Aim
Reproduce exactly, with no pictures, each line from the opening of the material down through the line containing "bush('green bush before the arcade behind".

Given data
+ + +
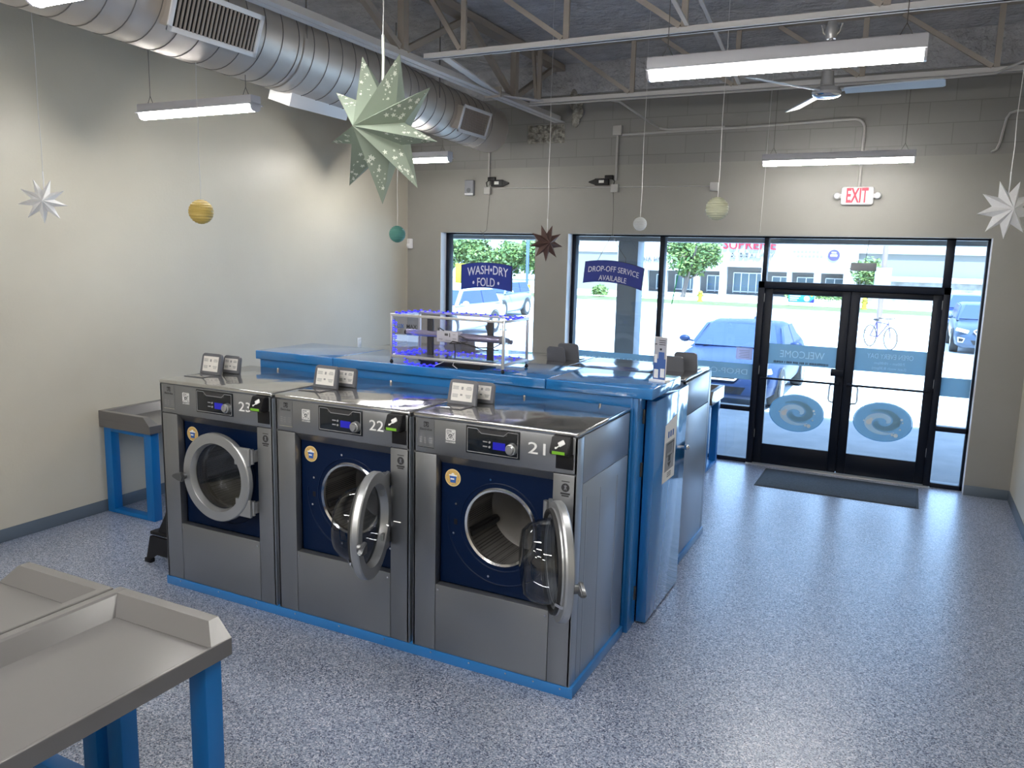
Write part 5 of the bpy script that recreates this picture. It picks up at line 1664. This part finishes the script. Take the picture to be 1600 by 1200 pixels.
for k, (x, z, r) in enumerate(((-42.5, 2.3, 3.0), (-38.6, 2.5, 2.9), (-35.2, 2.2, 2.6), (-32.0, 2.4, 2.6))):
    tree(('green tree at the far left of the left window', 'green tree above the left half of the wash dry fold sign', 'green tree above the right half of the wash dry fold sign', 'green tree at the right edge of the left window')[k],
         (x, 70, GZ), 1.0, (x, 70, z), (r, 2.0), 2600, 0.24, 10 + k)
for k, (x, z) in enumerate(((-29.5, 4.4), (-33.2, 4.2))):
    tree(('tree top showing over the tan shop wing', 'smaller tree top over the left end of the tan shop wing')[k], (x, 72, GZ), 2.5, (x, 72, z), (1.5, 0.9), 700, 0.2, 30 + k)
def bush(label, c, r, n, seed, mats=('leaf', 'leaf2')):
    t = thing('bush', label, 'bush', (c[0], c[1], GZ + (0.02 if c[1] < 46 else 0)), 0, 'bushes by the far shops')
    rr = random.Random(seed)
    vs, fs, mi = [], [], []
    for k in range(n):
        d = Vector((rr.gauss(0, 1), rr.gauss(0, 1), abs(rr.gauss(0, 1)))).normalized() * (rr.random() ** .35)
        p = Vector((d.x * r[0], d.y * r[0], d.z * r[1] + 0.12))
        u = Vector((rr.gauss(0, 1), rr.gauss(0, 1), rr.gauss(0, 1))).normalized(); q = u.orthogonal().normalized()
        s = 0.1 * rr.uniform(.6, 1.2); i = len(vs)
        vs += [p - u * s, p + q * s * .5, p + u * s, p - q * s * .5]
        fs.append((i, i + 1, i + 2, i + 3)); mi.append(1 if rr.random() > .4 else 0)
    me = bpy.data.meshes.new('foliage'); me.from_pydata([tuple(v) for v in vs], [], fs)
    for mm in mats: me.materials.append(M[mm])
    me.polygons.foreach_set('material_index', mi)
    o = bpy.data.objects.new('foliage', me); C.objects.link(o); o.parent = t
    MB().tube([(0, 0, 0), (0.03, 0, r[1] * .8)], 0.02, 6).build('stem', 'bark', t)
bush('round green bush left of the canopy column', (-16.8, 45.5), (0.55, 0.62), 500, 41)
bush('small green bush right of the canopy column', (-14.6, 45.5), (0.42, 0.42), 350, 42)
bush('green bush before the arcade left of the transom board', (-6.3, 53), (0.85, 0.95), 700, 43)
bush('green bush before the arcade behind the transom board', (-4.4, 53), (0.95, 0.95), 700, 44)

# street furniture
t = thing('sign_pole', 'brown sign pole with a pale panel, seen above the right door', 'pole', (-0.89, 30, GZ))
MB().cyl((0, 0, 0), (0, 0, 4.6), 0.085, 12).build('pole', 'polebrown', t)
B(-0.13, 0.13, -0.13, 0.13, 0.0, 0.14, 0.01).build('base', 'whitemetal', t)
B(-0.26, 0.26, -0.12, -0.09, 1.60, 2.23, 0.01).build('panel', mat('pale_blue_panel', (0.25, 0.29, 0.33), 0.5), t)
t = thing('window_board', 'small grey board hanging on a wire in the transom window', 'sign', (-0.45, 8.82, 2.175))
B(-0.12, 0.12, -0.006, 0.006, -0.04, 0.04, 0.002).build('board', mat('board_grey', (0.16, 0.17, 0.19), 0.6), t)
MB().tube([(0.03, 0.0, 0.27), (0.01, 0, 0.04)], 0.003, 6).build('hanging_wire', 'wire', t)
m = MB()
pts = [(-2.275, 8.735, 2.235), (-2.29, 8.735, 2.15), (-2.32, 8.735, 2.03), (-2.345, 8.735, 1.88), (-2.37, 8.735, 1.71)]
t = thing('hanging_ribbon', 'thin green ribbon hanging inside the glass of the second window', 'ribbon', pts[0])
M['ribbon'] = decal_mat('green_ribbon', (0.10, 0.50, 0.16), 0.5)
for a, b in zip(pts, pts[1:]):
    m.bar(Vector(a) - Vector(pts[0]), Vector(b) - Vector(pts[0]), 0.002, 0.034)
m.build('ribbon', 'ribbon', t)
m = MB()
for k in range(6):
    a = k * PI / 3
    m.bar((0, 0, 0), (0.045 * math.cos(a), 0, 0.045 * math.sin(a)), 0.002, 0.006)
m.build('bow', 'white', t)
t = thing('bicycle', 'bicycle leaning by the sign pole on the parking lot', 'bicycle', (-0.66, 24.6, GZ), R(35))
for y in (-0.48, 0.48):
    n = 28
    MB().tube([(0, y + 0.30 * math.cos(2 * PI * k / n), 0.31 + 0.30 * math.sin(2 * PI * k / n)) for k in range(n)], 0.016, 6, closed=True).build('wheel', 'tire', t)
m = MB()
for a, b in (((0, .48, .31), (0, .12, .30)), ((0, .12, .30), (0, .22, .72)), ((0, .22, .72), (0, -.32, .70)), ((0, -.32, .70), (0, .12, .30)), ((0, .48, .31), (0, .22, .72)), ((0, -.48, .31), (0, -.30, .82))):
    m.cyl(a, b, 0.016, 8)
m.build('frame', 'signpurple', t)
MB().tube([(-.24, -.22, .86), (-.2, -.3, .86), (0, -.31, .84), (.2, -.3, .86), (.24, -.22, .86)], 0.014, 6).build('handlebar', 'black', t)
MB().ball((0, .25, .78), 0.09, 10, sc=(.7, 1.4, .4)).build('saddle', 'black', t)
def hydrant(label, x, y):
    t = thing('fire_hydrant', label, 'hydrant', (x, y, GZ + 0.02), 0)
    MB().lathe([(0.0, 0.0), (0.16, 0.0), (0.16, 0.06), (0.11, 0.08), (0.11, 0.45), (0.14, 0.47), (0.12, 0.56), (0.0, 0.62)], 'z', seg=16).cyl((-0.18, 0, 0.36), (0.18, 0, 0.36), 0.055, 10).build('barrel', 'yellow', t)
hydrant('yellow fire hydrant seen between the two door leaves', -2.1, 45.2)
hydrant('yellow fire hydrant under the big street tree', -10.65, 45.2)
t = thing('lamp_post', 'blue lamp post on a yellow base in the left window', 'lamp post', (-21.6, 45.3, GZ + 0.02))
MB().cyl((0, 0, 0.3), (0, 0, 3.6), 0.09, 10).build('post', mat('post_blue', (0.06, 0.10, 0.35), .5), t)
MB().cyl((0, 0, 0.0), (0, 0, 0.55), 0.24, 14).build('base', 'yellow', t)
MB().box(-0.5, 0.5, -0.12, 0.12, 3.6, 3.72, 0.02).build('lamp_head', 'polebrown', t)
t = thing('roadside_sign', 'yellow roadside sign at the left edge of the blue wash sign', 'sign', (-26.2, 45.3, GZ + 0.02))
MB().box(-0.6, 0.6, -0.05, 0.05, 0.45, 1.72, 0.02).build('panel', 'yellow', t)
MB().cyl((0, 0.02, 0), (0, 0.02, 0.5), 0.07, 10).build('post', 'polebrown', t)
t = thing('banner', 'teal banner with a blue and yellow picture on the far grass', 'banner', (-5.2, 45.0, GZ + 0.02))
B(-0.66, 0.66, -0.02, 0.02, 0.22, 0.66, 0.004).build('cloth', 'teal', t)
MB().ball((0.28, -0.03, 0.42), 0.15, 12, sc=(1, .1, 1)).build('white_picture', 'white', t)
MB().prism([(0.38, 0.22), (0.66, 0.22), (0.66, 0.45)], 'y', -0.026, -0.021).build('blue_corner', 'lcd_blue', t)
MB().prism([(0.38, 0.66), (0.66, 0.66), (0.52, 0.52)], 'y', -0.026, -0.021).build('yellow_corner', 'yellow', t)
m = MB()
for k in range(3):
    m.box(-0.58, -0.05 - .08 * k, -0.025, -0.021, 0.52 - .11 * k, 0.57 - .11 * k)
m.build('banner_print', 'white', t)
for x in (-0.6, 0.6):
    MB().cyl((x, 0, 0), (x, 0, 0.7), 0.02, 8).build('stake', 'polebrown', t)

# ------------------------------------------------------------------ light
sun = bpy.data.lights.new('sun', 'SUN')
sun.energy = 11.5; sun.angle = R(0.6); sun.color = (0.64, 0.83, 1.0)
so = bpy.data.objects.new('sun', sun); C.objects.link(so)
d = Vector((0.30, -0.52, 1.0))          # towards the sun: high, behind the shop
so.rotation_euler = d.to_track_quat('Z', 'Y').to_euler()
so.location = (0, 0, 20)
w = bpy.data.worlds.new('sky'); S.world = w
w.use_nodes = True
bg = w.node_tree.nodes['Background']
bg.inputs['Color'].default_value = (0.37, 0.61, 1.0, 1)
bg.inputs['Strength'].default_value = 2.6

# ------------------------------------------------------------------ camera
f_, yaw, pitch, roll, H = 1239.103, -0.460462, 0.160319, 0.024901, 2.2
cam = bpy.data.cameras.new('camera')
cam.sensor_fit = 'HORIZONTAL'; cam.sensor_width = 36.0
cam.lens = 36.0 * f_ / 1600.0
cam.clip_start = 0.05; cam.clip_end = 400
co = bpy.data.objects.new('camera', cam); C.objects.link(co)
cy, sy, cp, sp = math.cos(yaw), math.sin(yaw), math.cos(pitch), math.sin(pitch)
fw = Vector((sy * cp, cy * cp, -sp)); rt = Vector((cy, -sy, 0)); up = rt.cross(fw)
r2 = rt * math.cos(roll) + up * math.sin(roll)
u2 = -rt * math.sin(roll) + up * math.cos(roll)
co.matrix_world = Matrix((( r2.x, u2.x, -fw.x, 0.0), (r2.y, u2.y, -fw.y, 0.0), (r2.z, u2.z, -fw.z, H), (0, 0, 0, 1)))
S.camera = co
S.view_settings.view_transform = 'Standard'
S.view_settings.look = 'None'
S.view_settings.exposure = 1.3
S.view_settings.gamma = 1.0
S.view_settings.use_curve_mapping = False
S.cycles.use_denoising = True
S.cycles.max_bounces = 8
S.cycles.diffuse_bounces = 4
S.cycles.glossy_bounces = 4
S.cycles.transparent_max_bounces = 16
S.cycles.sample_clamp_indirect = 3.0
S.cycles.caustics_reflective = False
S.cycles.caustics_refractive = False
+ + +
Expected answer
Write part 5 of the bpy script that recreates this picture. It picks up at line 1664. This part finishes the script. Take the picture to be 1600 by 1200 pixels.
for k, (x, z, r) in enumerate(((-42.5, 2.3, 3.0), (-38.6, 2.5, 2.9), (-35.2, 2.2, 2.6), (-32.0, 2.4, 2.6))):
    tree(('green tree at the far left of the left window', 'green tree above the left half of the wash dry fold sign', 'green tree above the right half of the wash dry fold sign', 'green tree at the right edge of the left window')[k],
         (x, 70, GZ), 1.0, (x, 70, z), (r, 2.0), 2600, 0.24, 10 + k)
for k, (x, z) in enumerate(((-29.5, 4.4), (-33.2, 4.2))):
    tree(('tree top showing over the tan shop wing', 'smaller tree top over the left end of the tan shop wing')[k], (x, 72, GZ), 2.5, (x, 72, z), (1.5, 0.9), 700, 0.2, 30 + k)
def bush(label, c, r, n, seed, mats=('leaf', 'leaf2')):
    t = thing('bush', label, 'bush', (c[0], c[1], GZ + (0.02 if c[1] < 46 else 0)), 0, 'bushes by the far shops')
    rr = random.Random(seed)
    vs, fs, mi = [], [], []
    for k in range(n):
        d = Vector((rr.gauss(0, 1), rr.gauss(0, 1), abs(rr.gauss(0, 1)))).normalized() * (rr.random() ** .35)
        p = Vector((d.x * r[0], d.y * r[0], d.z * r[1] + 0.12))
        u = Vector((rr.gauss(0, 1), rr.gauss(0, 1), rr.gauss(0, 1))).normalized(); q = u.orthogonal().normalized()
        s = 0.1 * rr.uniform(.6, 1.2); i = len(vs)
        vs += [p - u * s, p + q * s * .5, p + u * s, p - q * s * .5]
        fs.append((i, i + 1, i + 2, i + 3)); mi.append(1 if rr.random() > .4 else 0)
    me = bpy.data.meshes.new('foliage'); me.from_pydata([tuple(v) for v in vs], [], fs)
    for mm in mats: me.materials.append(M[mm])
    me.polygons.foreach_set('material_index', mi)
    o = bpy.data.objects.new('foliage', me); C.objects.link(o); o.parent = t
    MB().tube([(0, 0, 0), (0.03, 0, r[1] * .8)], 0.02, 6).build('stem', 'bark', t)
bush('round green bush left of the canopy column', (-16.8, 45.5), (0.55, 0.62), 500, 41)
bush('small green bush right of the canopy column', (-14.6, 45.5), (0.42, 0.42), 350, 42)
bush('green bush before the arcade left of the transom board', (-6.3, 53), (0.85, 0.95), 700, 43)
bush('green bush before the arcade behind the transom board', (-4.4, 53), (0.95, 0.95), 700, 44)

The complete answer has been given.